=== Stored data ===

/---

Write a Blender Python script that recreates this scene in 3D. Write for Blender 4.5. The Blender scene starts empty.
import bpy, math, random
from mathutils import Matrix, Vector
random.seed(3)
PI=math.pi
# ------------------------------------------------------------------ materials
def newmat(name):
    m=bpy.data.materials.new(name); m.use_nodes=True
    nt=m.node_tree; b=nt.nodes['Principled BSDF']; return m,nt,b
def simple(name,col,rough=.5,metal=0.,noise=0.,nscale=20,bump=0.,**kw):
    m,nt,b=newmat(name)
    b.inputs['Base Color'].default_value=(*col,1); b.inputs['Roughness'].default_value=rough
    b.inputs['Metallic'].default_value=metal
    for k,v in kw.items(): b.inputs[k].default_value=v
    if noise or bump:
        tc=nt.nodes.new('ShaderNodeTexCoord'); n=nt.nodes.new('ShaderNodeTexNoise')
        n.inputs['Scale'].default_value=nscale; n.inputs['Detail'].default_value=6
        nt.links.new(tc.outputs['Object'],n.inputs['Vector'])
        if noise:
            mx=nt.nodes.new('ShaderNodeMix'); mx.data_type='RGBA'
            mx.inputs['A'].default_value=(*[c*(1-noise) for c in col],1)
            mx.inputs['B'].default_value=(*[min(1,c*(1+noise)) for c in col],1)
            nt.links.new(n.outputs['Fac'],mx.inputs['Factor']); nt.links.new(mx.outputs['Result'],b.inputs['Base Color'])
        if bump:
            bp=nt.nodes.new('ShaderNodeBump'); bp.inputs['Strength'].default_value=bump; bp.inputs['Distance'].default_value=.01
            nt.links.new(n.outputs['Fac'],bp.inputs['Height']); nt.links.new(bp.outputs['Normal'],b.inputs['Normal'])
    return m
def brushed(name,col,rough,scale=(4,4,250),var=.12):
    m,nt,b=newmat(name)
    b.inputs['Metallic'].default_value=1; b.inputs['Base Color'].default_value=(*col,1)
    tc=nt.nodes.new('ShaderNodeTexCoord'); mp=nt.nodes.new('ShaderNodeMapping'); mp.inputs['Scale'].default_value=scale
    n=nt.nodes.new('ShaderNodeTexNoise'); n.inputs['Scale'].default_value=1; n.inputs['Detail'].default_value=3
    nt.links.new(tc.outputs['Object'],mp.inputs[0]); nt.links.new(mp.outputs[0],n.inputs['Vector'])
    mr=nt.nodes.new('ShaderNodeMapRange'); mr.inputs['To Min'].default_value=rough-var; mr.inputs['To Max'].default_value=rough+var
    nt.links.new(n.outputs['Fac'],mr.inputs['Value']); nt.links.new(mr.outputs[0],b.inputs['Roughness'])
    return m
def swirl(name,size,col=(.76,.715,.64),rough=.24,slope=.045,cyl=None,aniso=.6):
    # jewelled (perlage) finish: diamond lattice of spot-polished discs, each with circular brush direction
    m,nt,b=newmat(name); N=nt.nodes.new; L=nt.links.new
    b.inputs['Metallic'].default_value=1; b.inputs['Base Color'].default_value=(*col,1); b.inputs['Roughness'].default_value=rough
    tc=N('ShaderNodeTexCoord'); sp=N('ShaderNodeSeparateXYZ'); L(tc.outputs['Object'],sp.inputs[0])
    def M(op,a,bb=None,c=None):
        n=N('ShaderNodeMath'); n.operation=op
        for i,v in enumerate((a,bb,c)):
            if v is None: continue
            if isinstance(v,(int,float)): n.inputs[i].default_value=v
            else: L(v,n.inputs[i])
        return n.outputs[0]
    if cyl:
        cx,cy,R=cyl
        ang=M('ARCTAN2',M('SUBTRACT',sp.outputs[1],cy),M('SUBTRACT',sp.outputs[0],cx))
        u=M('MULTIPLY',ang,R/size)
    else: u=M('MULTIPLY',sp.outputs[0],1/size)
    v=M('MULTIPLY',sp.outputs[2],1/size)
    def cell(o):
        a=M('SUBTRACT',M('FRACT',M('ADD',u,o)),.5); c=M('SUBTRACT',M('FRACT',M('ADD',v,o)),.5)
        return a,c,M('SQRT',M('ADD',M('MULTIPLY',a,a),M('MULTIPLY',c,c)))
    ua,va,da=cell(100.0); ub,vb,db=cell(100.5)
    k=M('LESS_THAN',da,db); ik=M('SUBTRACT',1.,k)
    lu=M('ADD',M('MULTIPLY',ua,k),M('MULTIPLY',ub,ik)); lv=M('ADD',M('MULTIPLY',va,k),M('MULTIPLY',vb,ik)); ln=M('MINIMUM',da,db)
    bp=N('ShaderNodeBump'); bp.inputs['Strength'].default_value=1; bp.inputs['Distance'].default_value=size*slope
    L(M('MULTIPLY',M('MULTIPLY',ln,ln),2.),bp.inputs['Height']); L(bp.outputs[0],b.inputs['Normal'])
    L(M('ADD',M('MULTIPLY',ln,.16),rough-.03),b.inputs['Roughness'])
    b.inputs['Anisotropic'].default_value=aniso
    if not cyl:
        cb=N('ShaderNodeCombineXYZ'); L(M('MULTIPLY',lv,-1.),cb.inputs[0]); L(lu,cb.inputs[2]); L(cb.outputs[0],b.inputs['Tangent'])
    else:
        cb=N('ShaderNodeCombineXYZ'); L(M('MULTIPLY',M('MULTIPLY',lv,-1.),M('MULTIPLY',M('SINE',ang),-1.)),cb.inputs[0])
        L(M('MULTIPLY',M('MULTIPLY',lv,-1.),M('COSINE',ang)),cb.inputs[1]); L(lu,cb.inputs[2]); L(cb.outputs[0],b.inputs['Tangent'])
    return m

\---

=== Stated task ===
Write each line above out exactly.

=== Solution to this problem ===
Write a Blender Python script that recreates this scene in 3D. Write for Blender 4.5. The Blender scene starts empty.
import bpy, math, random
from mathutils import Matrix, Vector
random.seed(3)
PI=math.pi
# ------------------------------------------------------------------ materials
def newmat(name):
    m=bpy.data.materials.new(name); m.use_nodes=True
    nt=m.node_tree; b=nt.nodes['Principled BSDF']; return m,nt,b
def simple(name,col,rough=.5,metal=0.,noise=0.,nscale=20,bump=0.,**kw):
    m,nt,b=newmat(name)
    b.inputs['Base Color'].default_value=(*col,1); b.inputs['Roughness'].default_value=rough
    b.inputs['Metallic'].default_value=metal
    for k,v in kw.items(): b.inputs[k].default_value=v
    if noise or bump:
        tc=nt.nodes.new('ShaderNodeTexCoord'); n=nt.nodes.new('ShaderNodeTexNoise')
        n.inputs['Scale'].default_value=nscale; n.inputs['Detail'].default_value=6
        nt.links.new(tc.outputs['Object'],n.inputs['Vector'])
        if noise:
            mx=nt.nodes.new('ShaderNodeMix'); mx.data_type='RGBA'
            mx.inputs['A'].default_value=(*[c*(1-noise) for c in col],1)
            mx.inputs['B'].default_value=(*[min(1,c*(1+noise)) for c in col],1)
            nt.links.new(n.outputs['Fac'],mx.inputs['Factor']); nt.links.new(mx.outputs['Result'],b.inputs['Base Color'])
        if bump:
            bp=nt.nodes.new('ShaderNodeBump'); bp.inputs['Strength'].default_value=bump; bp.inputs['Distance'].default_value=.01
            nt.links.new(n.outputs['Fac'],bp.inputs['Height']); nt.links.new(bp.outputs['Normal'],b.inputs['Normal'])
    return m
def brushed(name,col,rough,scale=(4,4,250),var=.12):
    m,nt,b=newmat(name)
    b.inputs['Metallic'].default_value=1; b.inputs['Base Color'].default_value=(*col,1)
    tc=nt.nodes.new('ShaderNodeTexCoord'); mp=nt.nodes.new('ShaderNodeMapping'); mp.inputs['Scale'].default_value=scale
    n=nt.nodes.new('ShaderNodeTexNoise'); n.inputs['Scale'].default_value=1; n.inputs['Detail'].default_value=3
    nt.links.new(tc.outputs['Object'],mp.inputs[0]); nt.links.new(mp.outputs[0],n.inputs['Vector'])
    mr=nt.nodes.new('ShaderNodeMapRange'); mr.inputs['To Min'].default_value=rough-var; mr.inputs['To Max'].default_value=rough+var
    nt.links.new(n.outputs['Fac'],mr.inputs['Value']); nt.links.new(mr.outputs[0],b.inputs['Roughness'])
    return m
def swirl(name,size,col=(.76,.715,.64),rough=.24,slope=.045,cyl=None,aniso=.6):
    # jewelled (perlage) finish: diamond lattice of spot-polished discs, each with circular brush direction
    m,nt,b=newmat(name); N=nt.nodes.new; L=nt.links.new
    b.inputs['Metallic'].default_value=1; b.inputs['Base Color'].default_value=(*col,1); b.inputs['Roughness'].default_value=rough
    tc=N('ShaderNodeTexCoord'); sp=N('ShaderNodeSeparateXYZ'); L(tc.outputs['Object'],sp.inputs[0])
    def M(op,a,bb=None,c=None):
        n=N('ShaderNodeMath'); n.operation=op
        for i,v in enumerate((a,bb,c)):
            if v is None: continue
            if isinstance(v,(int,float)): n.inputs[i].default_value=v
            else: L(v,n.inputs[i])
        return n.outputs[0]
    if cyl:
        cx,cy,R=cyl
        ang=M('ARCTAN2',M('SUBTRACT',sp.outputs[1],cy),M('SUBTRACT',sp.outputs[0],cx))
        u=M('MULTIPLY',ang,R/size)
    else: u=M('MULTIPLY',sp.outputs[0],1/size)
    v=M('MULTIPLY',sp.outputs[2],1/size)
    def cell(o):
        a=M('SUBTRACT',M('FRACT',M('ADD',u,o)),.5); c=M('SUBTRACT',M('FRACT',M('ADD',v,o)),.5)
        return a,c,M('SQRT',M('ADD',M('MULTIPLY',a,a),M('MULTIPLY',c,c)))
    ua,va,da=cell(100.0); ub,vb,db=cell(100.5)
    k=M('LESS_THAN',da,db); ik=M('SUBTRACT',1.,k)
    lu=M('ADD',M('MULTIPLY',ua,k),M('MULTIPLY',ub,ik)); lv=M('ADD',M('MULTIPLY',va,k),M('MULTIPLY',vb,ik)); ln=M('MINIMUM',da,db)
    bp=N('ShaderNodeBump'); bp.inputs['Strength'].default_value=1; bp.inputs['Distance'].default_value=size*slope
    L(M('MULTIPLY',M('MULTIPLY',ln,ln),2.),bp.inputs['Height']); L(bp.outputs[0],b.inputs['Normal'])
    L(M('ADD',M('MULTIPLY',ln,.16),rough-.03),b.inputs['Roughness'])
    b.inputs['Anisotropic'].default_value=aniso
    if not cyl:
        cb=N('ShaderNodeCombineXYZ'); L(M('MULTIPLY',lv,-1.),cb.inputs[0]); L(lu,cb.inputs[2]); L(cb.outputs[0],b.inputs['Tangent'])
    else:
        cb=N('ShaderNodeCombineXYZ'); L(M('MULTIPLY',M('MULTIPLY',lv,-1.),M('MULTIPLY',M('SINE',ang),-1.)),cb.inputs[0])
        L(M('MULTIPLY',M('MULTIPLY',lv,-1.),M('COSINE',ang)),cb.inputs[1]); L(lu,cb.inputs[2]); L(cb.outputs[0],b.inputs['Tangent'])
    return m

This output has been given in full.